Sql-server – Syncing Database to Application (polling)

sql serversql-server-2008

I have created a windows application that uses a MS SQL 2008 database server.

There are two types of the application:

1) Client Application
2) Host Application

The client application is able to send commands to the database that the host application polls and performs the command,
e.g. restart host server, restart host appliation, host check for application updates, host show debugs etc.

Once the host application picks up the command from the database the command is removed. The client application has a command task list that shows the outstanding tasks. Currently to keep this task list up-to-date (e.g. to remove tasks that have been completed) I have to query/poll the database every 3 seconds to get a refreshed dataset for the client application.

Is there a better way to poll the database, I am not sure querying the databse every 3 seconds is a good idea even if the query is very small.

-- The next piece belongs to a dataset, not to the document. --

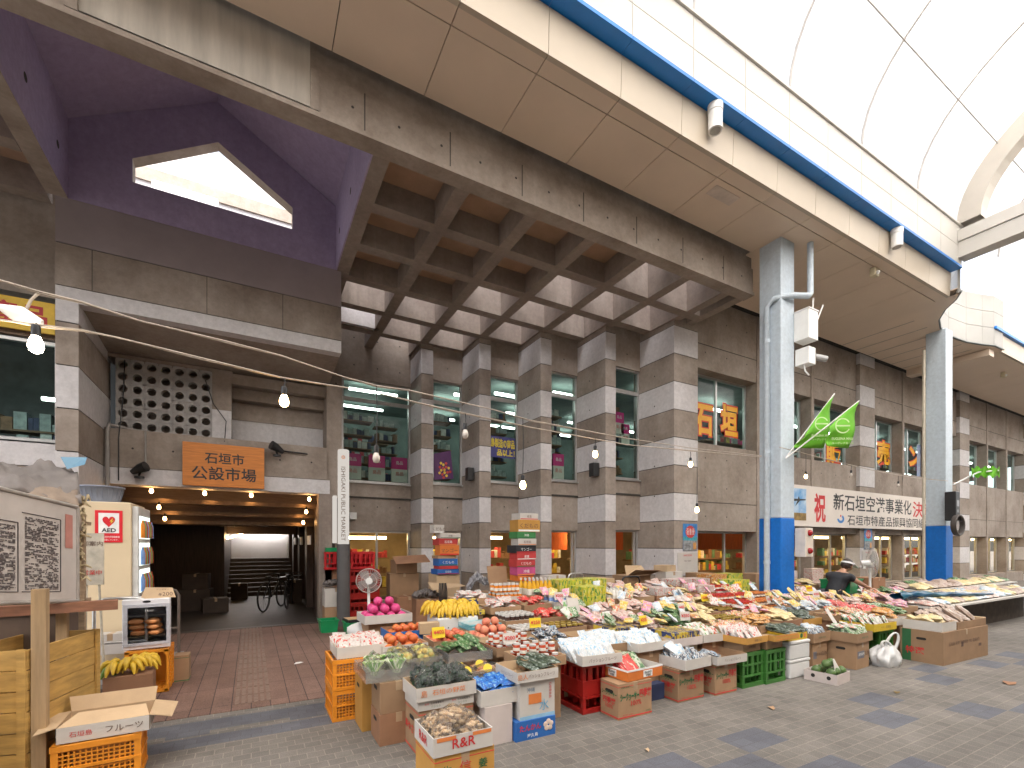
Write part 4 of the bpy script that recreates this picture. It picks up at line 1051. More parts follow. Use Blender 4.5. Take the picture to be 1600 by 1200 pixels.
# code: (what, style, arguments, tray outside, tray inside)
K = {
 'lemon': ("clear bags of yellow citrus", 'bag', ('lemon', 4), FILM_T, FILM_T), 'cuke': ("bags of green gourds with printed sleeves", 'lay', ('leafy', 10, .10, .22), FILM_T, FILM_T),
 'redjar': ("small jars of red relish with white lids", 'jars', ('red', 'w', 4, 3, 2, .032, .085), CARD, CARD_L), 'darksach': ("sachets of dark dried plums", 'lay', ('dark', 12, .11, .15), CARD_R, CARD_L),
 'blue': ("pale blue printed bags", 'lean', ('blue', 3, 5, .14, .20), CARD_W, CARD_L), 'book': ("navy and yellow packs stood on edge", 'box', ('navyyel', 9, 2, 1, .13), CARD_P, CARD_L),
 'stripe': ("white sachets with red and green stripes", 'lean', ('stripe', 3, 4, .13, .18), CARD_W, CARD_L), 'white': ("white sachets with red print", 'lean', ('whitered', 3, 4, .14, .18), CARD_Y, CARD_L),
 'color': ("many-coloured snack sachets", 'lean', ('mixed', 4, 4, .11, .16), CARD, CARD_L), 'slab': ("dark green pressed slabs in film", 'lay', ('slab', 15, .13, .17), CARD_Y, CARD_L),
 'plastic': ("shiny clear packets of pale noodles", 'lay', ('blue', 15, .14, .20), CARD, CARD_L), 'dark': ("black sachets with a white header", 'lean', ('dark', 4, 4, .11, .15), CARD_W, CARD_W),
 'red': ("bright red snack bags", 'lean', ('red', 4, 4, .11, .19), CARD_P, CARD_L), 'mix': ("mixed brown and red sachets", 'lay', ('mixed', 14, .12, .16), CARD, CARD_L),
 'greenst': ("green and white seasoning sachets", 'lean', ('green', 4, 4, .11, .17), CARD_Y, CARD_L), 'magenta': ("pink and magenta sweet bags", 'lay', ('magenta', 14, .11, .17), CARD, CARD_L),
 'pink': ("pink rice cake bags", 'lay', ('pink', 16, .12, .17), CARD, CARD_L), 'pinklong': ("long pale pink bags", 'lay', ('pink', 12, .10, .26), CARD_R, CARD_L),
 'leafy': ("bags of shiny green peppers", 'lay', ('leafy', 14, .11, .20), CARD_R, CARD_L), 'greenbag': ("bright green vegetable bags", 'lay', ('green', 12, .12, .18), CARD_R, CARD_L),
 'purple': ("dark purple jam jars", 'jars', ('purple', 'g', 5, 3, 1, .035, .10), CARD, CARD_L), 'jarw': ("brown miso jars with grey lids", 'jars', ('brown', 'w', 6, 4, 1, .033, .105), CARD, CARD_L),
 'redrow': ("rows of red chilli jars", 'jars', ('red', 'r', 6, 4, 2, .03, .085), CARD_W, CARD_L), 'mixjar': ("low jars of pickles with orange lids", 'jars', ('brown', 'o', 5, 4, 2, .035, .08), CARD, CARD_L),
 'darkjar': ("black soy bottles packed upright", 'jars', ('dark', 'w', 6, 4, 1, .03, .14), CARD, CARD_L), 'redbag': ("red chilli bags with a tied neck", 'lay', ('red', 9, .12, .18), CARD, CARD_L),
 'mango': ("orange and red mangoes", 'heap', ('mango', MANGO, .045, 2), CARD_W, CARD_L), 'apple': ("red apples beside yellow sachets", 'heap', ('apple', APPLE, .042, 2), CARD, CARD_L),
 'peach': ("blushing peaches", 'heap', ('peach', PEACH, .048, 3), CARD_L, CARD_L), 'pitaya': ("pink dragon fruits", 'heap', ('dragon_fruit', PITAYA, .055, 2), CARD_W, CARD_W),
 'teal': ("teal gift boxes", 'box', ('teal', 1, 1, 3, .06), None, None), 'spam': ("navy and yellow tinned meat packs", 'box', ('navyyel', 3, 2, 3, .055), None, None),
 'pale': ("pale printed rice bags", 'lay', ('whitered', 9, .16, .24), CARD, CARD_L), 'can': ("white and blue drink bottles", 'jars', ('blue', 'w', 6, 3, 1, .03, .16), CARD_W, CARD_L),
 'gcart': ("green and yellow drink cartons", 'box', ('greenyel', 6, 4, 2, .13), None, None), 'ycart': ("yellow and green tea cartons", 'box', ('greenyel', 6, 3, 2, .12), None, None),
 'wbot': ("white sauce bottles", 'tall', ('white', 'w', 5, 3, .033, .22), CARD, CARD_L), 'ybot': ("tall yellow juice bottles with white caps", 'tall', ('yellow', 'w', 6, 3, .036, .30), CARD, CARD_L),
 'oj': ("small orange juice jars", 'jars', ('orange', 'w', 6, 3, 2, .03, .12), CARD_W, CARD_L), 'pw': ("pink and white cracker bags", 'lay', ('pink', 16, .15, .22), CARD, CARD_L),
 'ybag': ("pale yellow cracker bags", 'lay', ('cream', 12, .13, .18), CARD_R, CARD_L), 'cup': ("red and white noodle cups", 'box', ('whitered', 5, 3, 2, .09), CARD_R, CARD_L),
 'amber': ("amber candy bags", 'lay', ('amber', 14, .11, .17), CARD, CARD_L), 'obox': ("small orange biscuit boxes", 'box', ('amber', 4, 2, 2, .12), None, None),
 'yel': ("yellow snack bags standing upright", 'lean', ('yellow', 4, 4, .12, .22), CARD_Y, CARD_L), 'diag': ("slim red and white leaning sachets", 'lean', ('whitered', 5, 5, .09, .24), CARD, CARD_L),
 'cream': ("big clear bags of yellow crackers", 'lay', ('cream', 9, .18, .26), CARD, CARD_L), 'carrot2': ("orange carrot bundles in film", 'lay', ('amber', 12, .08, .2), CARD_Y, CARD_L),
 'bean': ("long green beans in bags", 'lay', ('leafy', 12, .08, .26), CARD, CARD_L), 'dried': ("bags of dried island herbs", 'lay', ('dried', 14, .14, .2), CARD, CARD_L), 'empty': ("nothing", 'none', (), CARD_Y, CARD_L),
 'pboxes': ("pale pink biscuit boxes", 'box', ('pink', 3, 2, 4, .09), None, None),
}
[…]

Is there a way for the database to tell the application to refresh if a table is updated?

Thanks, Greg

Best Answer

Polling might be an appropriate design for what you're doing here. It lets you control and tell the user exactly how fresh/stale the state is though 3 seconds is probably too frequent. 15 seconds seems to be a common threshold used by a lot of commercial applications and with Microsoft's tools (E.g. performance monitor). Some of SQL Server's system threads waked up every 15 seconds also.

That said, you can consider using query notifications (https://technet.microsoft.com/en-us/library/ms175110(v=sql.100).aspx) if you want a way to notify the app when the data you care about has changed. Essentially, you tell SQL Server the query you want to track and when the results for that query changes, your app gets a message. It is a bit of work to implement but the concept and coding are relatively simple.